Proses pembuatan kain batik tulis maupun cap tidak bisa dibuat dalam waktu yang cukup singkat. Tetapi, membutuhkan beberapa tahapan dan hari pembuatannya.
“Kalau pembuatannya pertama dari awal mulai kain putih bersih, kain putih di mordan. Proses ini merupakan perendaman menggunakan TRO fungsinya untuk menghilangkan kanji di kain,” kata Supriati.
Setelah itu, kain dicuci bersih dan dijemur, disetrika lalu membuat pola memakai pensil untuk desain awal. “Kemudian lanjut proses pencantingan, sudah selesai ke proses pewarnaan, dikunci dan disimpan 8 jam,” ucapnya.

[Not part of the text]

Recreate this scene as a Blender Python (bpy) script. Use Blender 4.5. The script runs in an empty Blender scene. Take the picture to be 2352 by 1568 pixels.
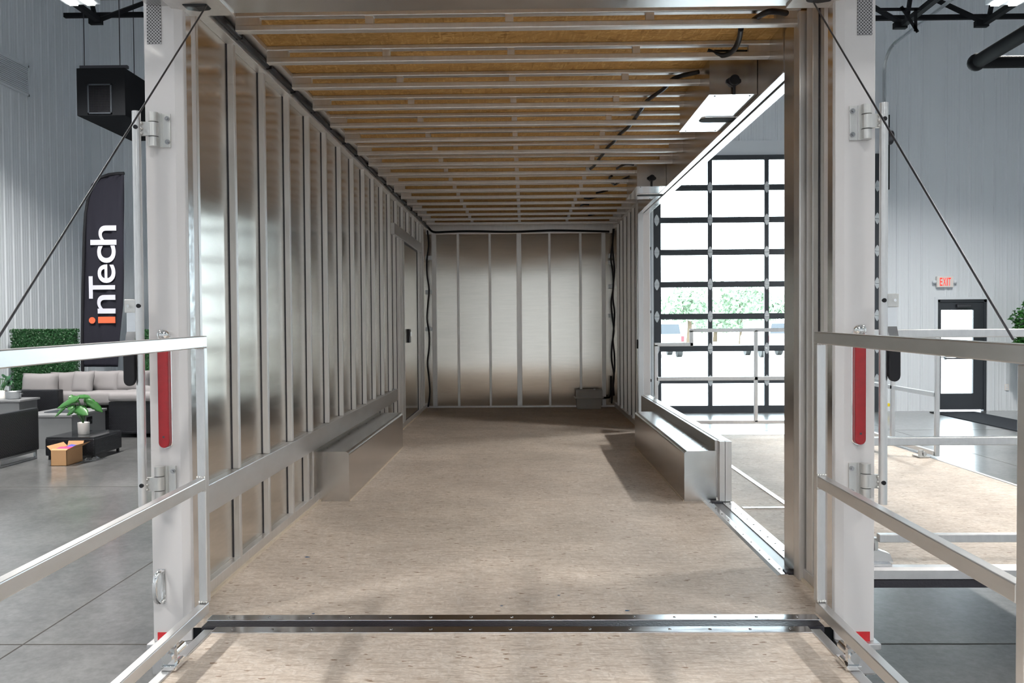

Waktu penguncian itu, menurut dia, harus pas tidak boleh lebih maupun kurang. Selesai proses tersebut, dilanjutkan dengan proses pelorodan untuk menghilangkan malam dalam kain.
“Sudah itu tinggal dibilas cuci bersih 63 kali bilas harus pas,” katanya.
Ia mengatakan untuk kain batik motif metode tulis memakan waktu selama kurang lebih dua minggu. Sementara, motif cap hanya 1 minggu.
Supriati mengaku enggan mengungkapkan omzet per bulan karena tidak menentu dan fluktuatif nilainya. “Kalo saya sebut besar nanti dianggapnya mengklaim. Hanya saja saya sampaikan per tahun ya, kalo per tahun pada 2024 omzet kami mencapai Rp 98 juta,” ucapnya.
Hasil itu didapatkan dari penjualan batik per bulannya dari ratusan picis pesanan. “Ada 100 lembar lebih setiap bulannya ke jual dari galeri ini,” ungkapnya.
Menurutnya, pembeli paling banyak bersumber dari oleh-oleh, instansi dan wisatawan yang membeli secara berulang. “Alhamdulillah itu juga, sudah memenuhi kebutuhan keluarga dan sehari-hari terutama senang bisa berbagi sesama tetangga,” katanya.
Yanti (57) salah satu pegawai batik milik Supriati mengaku senang dapat pekerjaan dan terberdayakan. “Meskipun sudah tua tetap produktif. Sehari bisa dapat Rp 50 ribu dari kuli ikut mewarnai kain batik,” ucapnya.
Pegawai lainnya, Marsina (62) sudah sejak dari awal bekerja dengan Supriati dan bersyukur bisa membantu perekonomian keluarga walaupun hanya serabutan seperti ini. “Alhamdulillah terbantu sekali buat saya mah kerja disini,” kata dia.